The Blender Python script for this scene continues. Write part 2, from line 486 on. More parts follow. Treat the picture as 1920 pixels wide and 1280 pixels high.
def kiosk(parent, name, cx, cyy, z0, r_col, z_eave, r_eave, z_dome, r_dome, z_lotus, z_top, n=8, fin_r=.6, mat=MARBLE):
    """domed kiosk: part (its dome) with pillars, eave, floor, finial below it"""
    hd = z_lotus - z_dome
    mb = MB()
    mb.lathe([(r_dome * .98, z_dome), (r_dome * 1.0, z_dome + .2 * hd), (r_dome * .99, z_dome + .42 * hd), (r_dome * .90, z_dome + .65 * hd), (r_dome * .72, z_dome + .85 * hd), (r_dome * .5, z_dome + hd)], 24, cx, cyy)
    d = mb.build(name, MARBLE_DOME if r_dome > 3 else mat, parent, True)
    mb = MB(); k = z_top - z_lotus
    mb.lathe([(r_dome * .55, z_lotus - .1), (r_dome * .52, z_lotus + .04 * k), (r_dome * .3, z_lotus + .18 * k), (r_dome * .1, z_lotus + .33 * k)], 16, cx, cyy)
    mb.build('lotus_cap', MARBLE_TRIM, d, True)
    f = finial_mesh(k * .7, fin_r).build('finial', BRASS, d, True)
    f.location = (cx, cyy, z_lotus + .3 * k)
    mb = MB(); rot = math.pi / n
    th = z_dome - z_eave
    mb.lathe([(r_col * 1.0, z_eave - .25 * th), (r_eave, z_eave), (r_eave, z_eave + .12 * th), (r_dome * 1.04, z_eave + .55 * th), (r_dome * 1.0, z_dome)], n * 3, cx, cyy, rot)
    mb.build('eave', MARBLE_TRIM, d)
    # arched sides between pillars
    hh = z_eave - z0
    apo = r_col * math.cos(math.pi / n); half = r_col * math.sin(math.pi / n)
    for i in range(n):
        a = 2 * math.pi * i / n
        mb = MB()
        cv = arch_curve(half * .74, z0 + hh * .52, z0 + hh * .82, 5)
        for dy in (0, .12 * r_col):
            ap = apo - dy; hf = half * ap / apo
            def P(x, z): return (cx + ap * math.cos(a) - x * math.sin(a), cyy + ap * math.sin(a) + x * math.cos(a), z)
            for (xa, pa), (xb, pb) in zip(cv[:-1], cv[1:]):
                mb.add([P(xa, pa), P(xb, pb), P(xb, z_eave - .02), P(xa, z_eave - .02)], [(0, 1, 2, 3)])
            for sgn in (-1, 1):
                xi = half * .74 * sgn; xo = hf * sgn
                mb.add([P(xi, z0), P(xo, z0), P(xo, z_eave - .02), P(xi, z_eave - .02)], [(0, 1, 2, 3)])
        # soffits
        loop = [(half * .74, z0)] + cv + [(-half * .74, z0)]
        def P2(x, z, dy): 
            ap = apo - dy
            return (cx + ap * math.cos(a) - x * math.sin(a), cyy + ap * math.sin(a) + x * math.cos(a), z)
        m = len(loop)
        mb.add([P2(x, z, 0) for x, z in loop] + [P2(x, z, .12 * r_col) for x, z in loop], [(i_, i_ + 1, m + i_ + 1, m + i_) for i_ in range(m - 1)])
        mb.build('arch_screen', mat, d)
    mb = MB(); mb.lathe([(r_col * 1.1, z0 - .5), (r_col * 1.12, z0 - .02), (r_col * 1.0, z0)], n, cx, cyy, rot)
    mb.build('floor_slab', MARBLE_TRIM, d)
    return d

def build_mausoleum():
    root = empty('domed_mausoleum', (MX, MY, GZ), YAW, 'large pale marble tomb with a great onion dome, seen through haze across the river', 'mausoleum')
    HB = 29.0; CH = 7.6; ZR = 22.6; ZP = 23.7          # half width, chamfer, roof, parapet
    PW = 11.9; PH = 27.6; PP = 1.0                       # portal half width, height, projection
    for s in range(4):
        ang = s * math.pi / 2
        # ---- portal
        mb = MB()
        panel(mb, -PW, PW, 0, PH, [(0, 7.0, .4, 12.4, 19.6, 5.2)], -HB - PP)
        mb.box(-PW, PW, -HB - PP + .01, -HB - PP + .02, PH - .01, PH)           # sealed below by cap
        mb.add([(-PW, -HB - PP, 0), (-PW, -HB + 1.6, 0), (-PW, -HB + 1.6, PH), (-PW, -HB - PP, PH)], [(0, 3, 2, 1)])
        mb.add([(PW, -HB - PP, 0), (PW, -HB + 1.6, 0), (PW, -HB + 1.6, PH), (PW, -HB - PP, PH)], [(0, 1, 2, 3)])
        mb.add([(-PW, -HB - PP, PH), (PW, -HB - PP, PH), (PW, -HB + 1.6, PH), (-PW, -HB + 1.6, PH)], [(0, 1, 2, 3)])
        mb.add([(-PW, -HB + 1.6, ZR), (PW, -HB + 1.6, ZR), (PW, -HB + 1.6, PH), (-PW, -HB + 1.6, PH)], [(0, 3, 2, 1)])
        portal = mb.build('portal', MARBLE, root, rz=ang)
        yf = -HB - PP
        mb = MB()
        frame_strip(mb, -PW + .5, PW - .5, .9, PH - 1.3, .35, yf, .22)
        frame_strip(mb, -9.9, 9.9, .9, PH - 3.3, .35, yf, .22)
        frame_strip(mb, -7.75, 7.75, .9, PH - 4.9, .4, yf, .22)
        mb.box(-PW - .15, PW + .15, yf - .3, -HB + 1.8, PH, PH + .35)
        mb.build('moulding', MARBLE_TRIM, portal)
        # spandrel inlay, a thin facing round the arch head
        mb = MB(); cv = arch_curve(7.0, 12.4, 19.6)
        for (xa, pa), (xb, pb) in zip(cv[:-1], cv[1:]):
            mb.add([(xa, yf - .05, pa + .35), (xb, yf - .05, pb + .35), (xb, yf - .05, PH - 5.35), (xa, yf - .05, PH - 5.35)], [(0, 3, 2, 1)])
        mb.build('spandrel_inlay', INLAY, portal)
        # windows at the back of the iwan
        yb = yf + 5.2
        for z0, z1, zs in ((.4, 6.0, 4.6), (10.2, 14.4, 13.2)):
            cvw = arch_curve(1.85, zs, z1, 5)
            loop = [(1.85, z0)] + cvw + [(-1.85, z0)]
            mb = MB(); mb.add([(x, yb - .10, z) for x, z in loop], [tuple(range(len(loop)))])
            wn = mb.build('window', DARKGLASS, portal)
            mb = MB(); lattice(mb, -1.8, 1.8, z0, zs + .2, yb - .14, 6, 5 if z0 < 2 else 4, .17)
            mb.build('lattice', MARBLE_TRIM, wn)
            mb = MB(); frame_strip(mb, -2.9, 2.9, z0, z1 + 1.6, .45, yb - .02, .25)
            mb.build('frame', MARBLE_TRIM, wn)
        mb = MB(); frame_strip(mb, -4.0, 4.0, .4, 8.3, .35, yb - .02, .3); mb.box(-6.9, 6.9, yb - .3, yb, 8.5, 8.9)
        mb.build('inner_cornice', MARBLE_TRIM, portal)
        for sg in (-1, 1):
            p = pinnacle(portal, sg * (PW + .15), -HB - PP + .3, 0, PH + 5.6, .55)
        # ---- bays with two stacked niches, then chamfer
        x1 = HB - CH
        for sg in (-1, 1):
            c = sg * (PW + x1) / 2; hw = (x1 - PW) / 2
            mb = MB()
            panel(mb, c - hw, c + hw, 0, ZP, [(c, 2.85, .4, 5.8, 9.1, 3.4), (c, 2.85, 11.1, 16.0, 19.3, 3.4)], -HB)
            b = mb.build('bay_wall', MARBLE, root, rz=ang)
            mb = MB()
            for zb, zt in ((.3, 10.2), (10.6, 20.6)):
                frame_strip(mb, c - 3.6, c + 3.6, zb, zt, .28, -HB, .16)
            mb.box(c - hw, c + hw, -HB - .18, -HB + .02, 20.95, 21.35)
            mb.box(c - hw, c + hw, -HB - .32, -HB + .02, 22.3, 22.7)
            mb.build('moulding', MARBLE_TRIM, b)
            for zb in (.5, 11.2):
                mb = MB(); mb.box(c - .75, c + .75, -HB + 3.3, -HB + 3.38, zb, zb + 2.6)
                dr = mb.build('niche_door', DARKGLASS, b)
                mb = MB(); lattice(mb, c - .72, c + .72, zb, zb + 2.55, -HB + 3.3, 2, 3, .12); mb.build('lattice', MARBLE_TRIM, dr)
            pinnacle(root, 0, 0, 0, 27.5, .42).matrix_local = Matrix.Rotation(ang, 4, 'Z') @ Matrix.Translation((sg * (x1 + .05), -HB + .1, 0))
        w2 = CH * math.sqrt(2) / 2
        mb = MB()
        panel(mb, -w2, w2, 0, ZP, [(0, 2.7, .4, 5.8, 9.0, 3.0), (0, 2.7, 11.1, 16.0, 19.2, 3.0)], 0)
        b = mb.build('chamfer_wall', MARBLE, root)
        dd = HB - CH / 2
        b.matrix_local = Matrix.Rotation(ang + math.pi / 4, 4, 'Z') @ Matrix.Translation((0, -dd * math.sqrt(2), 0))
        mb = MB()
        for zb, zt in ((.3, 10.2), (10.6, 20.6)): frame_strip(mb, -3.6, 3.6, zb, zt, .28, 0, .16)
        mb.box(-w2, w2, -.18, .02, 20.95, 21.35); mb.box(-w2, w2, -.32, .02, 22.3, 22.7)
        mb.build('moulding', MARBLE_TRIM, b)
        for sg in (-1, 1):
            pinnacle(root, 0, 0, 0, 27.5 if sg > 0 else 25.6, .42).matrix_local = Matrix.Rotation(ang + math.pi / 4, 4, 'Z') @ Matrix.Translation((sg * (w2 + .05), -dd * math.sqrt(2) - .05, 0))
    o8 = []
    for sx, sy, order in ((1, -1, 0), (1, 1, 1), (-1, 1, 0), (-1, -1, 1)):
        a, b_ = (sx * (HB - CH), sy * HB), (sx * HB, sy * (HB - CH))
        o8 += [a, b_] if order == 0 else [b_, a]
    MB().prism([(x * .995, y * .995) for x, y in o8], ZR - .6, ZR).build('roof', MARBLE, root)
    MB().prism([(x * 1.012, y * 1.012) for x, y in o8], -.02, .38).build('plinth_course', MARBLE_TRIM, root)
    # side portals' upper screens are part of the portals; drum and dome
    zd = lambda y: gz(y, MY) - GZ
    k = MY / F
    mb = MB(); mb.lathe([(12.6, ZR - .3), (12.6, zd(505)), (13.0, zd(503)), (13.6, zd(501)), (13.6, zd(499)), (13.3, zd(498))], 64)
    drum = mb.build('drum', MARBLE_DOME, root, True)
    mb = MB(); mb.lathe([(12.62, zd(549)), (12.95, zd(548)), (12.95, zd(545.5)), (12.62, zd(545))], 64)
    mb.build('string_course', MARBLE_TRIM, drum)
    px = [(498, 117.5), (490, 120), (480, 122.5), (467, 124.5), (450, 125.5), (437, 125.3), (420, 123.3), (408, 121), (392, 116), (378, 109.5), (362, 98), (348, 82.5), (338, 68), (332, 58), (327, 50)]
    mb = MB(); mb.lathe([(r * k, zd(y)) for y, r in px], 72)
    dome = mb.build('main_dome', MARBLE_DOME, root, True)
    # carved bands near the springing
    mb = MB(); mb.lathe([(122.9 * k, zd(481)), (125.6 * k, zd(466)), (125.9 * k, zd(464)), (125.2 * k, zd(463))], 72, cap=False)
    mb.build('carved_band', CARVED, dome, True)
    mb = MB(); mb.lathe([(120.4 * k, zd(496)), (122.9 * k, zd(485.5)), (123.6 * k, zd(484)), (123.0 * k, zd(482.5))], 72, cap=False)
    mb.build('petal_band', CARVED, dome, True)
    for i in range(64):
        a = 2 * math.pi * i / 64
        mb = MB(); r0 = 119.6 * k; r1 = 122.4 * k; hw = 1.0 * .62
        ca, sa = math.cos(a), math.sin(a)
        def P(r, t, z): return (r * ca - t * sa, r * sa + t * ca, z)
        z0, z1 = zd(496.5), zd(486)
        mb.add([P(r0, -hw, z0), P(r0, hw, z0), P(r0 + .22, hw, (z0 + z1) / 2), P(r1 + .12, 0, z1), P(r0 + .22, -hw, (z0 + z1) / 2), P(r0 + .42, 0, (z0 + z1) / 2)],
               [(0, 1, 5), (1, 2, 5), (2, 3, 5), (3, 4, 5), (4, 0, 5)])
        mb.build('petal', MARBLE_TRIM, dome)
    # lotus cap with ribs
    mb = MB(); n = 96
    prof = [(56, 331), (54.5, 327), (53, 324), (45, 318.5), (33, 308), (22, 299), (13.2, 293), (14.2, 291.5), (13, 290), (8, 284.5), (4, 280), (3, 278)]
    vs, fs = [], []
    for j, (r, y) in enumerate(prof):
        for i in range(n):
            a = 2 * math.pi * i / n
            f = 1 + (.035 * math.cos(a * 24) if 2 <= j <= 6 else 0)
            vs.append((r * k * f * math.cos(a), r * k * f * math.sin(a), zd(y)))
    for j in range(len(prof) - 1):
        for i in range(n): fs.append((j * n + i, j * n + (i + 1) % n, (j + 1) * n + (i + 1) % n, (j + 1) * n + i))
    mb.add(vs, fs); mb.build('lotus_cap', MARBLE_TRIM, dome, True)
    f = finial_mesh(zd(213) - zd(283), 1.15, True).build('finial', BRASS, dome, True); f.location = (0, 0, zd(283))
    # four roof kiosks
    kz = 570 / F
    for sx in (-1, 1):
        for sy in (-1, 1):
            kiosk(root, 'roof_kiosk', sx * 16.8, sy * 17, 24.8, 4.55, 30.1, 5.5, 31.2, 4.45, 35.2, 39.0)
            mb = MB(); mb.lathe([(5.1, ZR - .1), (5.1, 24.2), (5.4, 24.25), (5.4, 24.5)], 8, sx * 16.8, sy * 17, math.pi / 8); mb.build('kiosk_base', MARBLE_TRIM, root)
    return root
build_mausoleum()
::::
Give again only the lines from the one bearing "drum = mb.build('drum', MARBLE_DOME, root, True)" through the one bearing "mb = MB(); mb.lathe([(r *", exactly as they stand.

    drum = mb.build('drum', MARBLE_DOME, root, True)
    mb = MB(); mb.lathe([(12.62, zd(549)), (12.95, zd(548)), (12.95, zd(545.5)), (12.62, zd(545))], 64)
    mb.build('string_course', MARBLE_TRIM, drum)
    px = [(498, 117.5), (490, 120), (480, 122.5), (467, 124.5), (450, 125.5), (437, 125.3), (420, 123.3), (408, 121), (392, 116), (378, 109.5), (362, 98), (348, 82.5), (338, 68), (332, 58), (327, 50)]
    mb = MB(); mb.lathe([(r * k, zd(y)) for y, r in px], 72)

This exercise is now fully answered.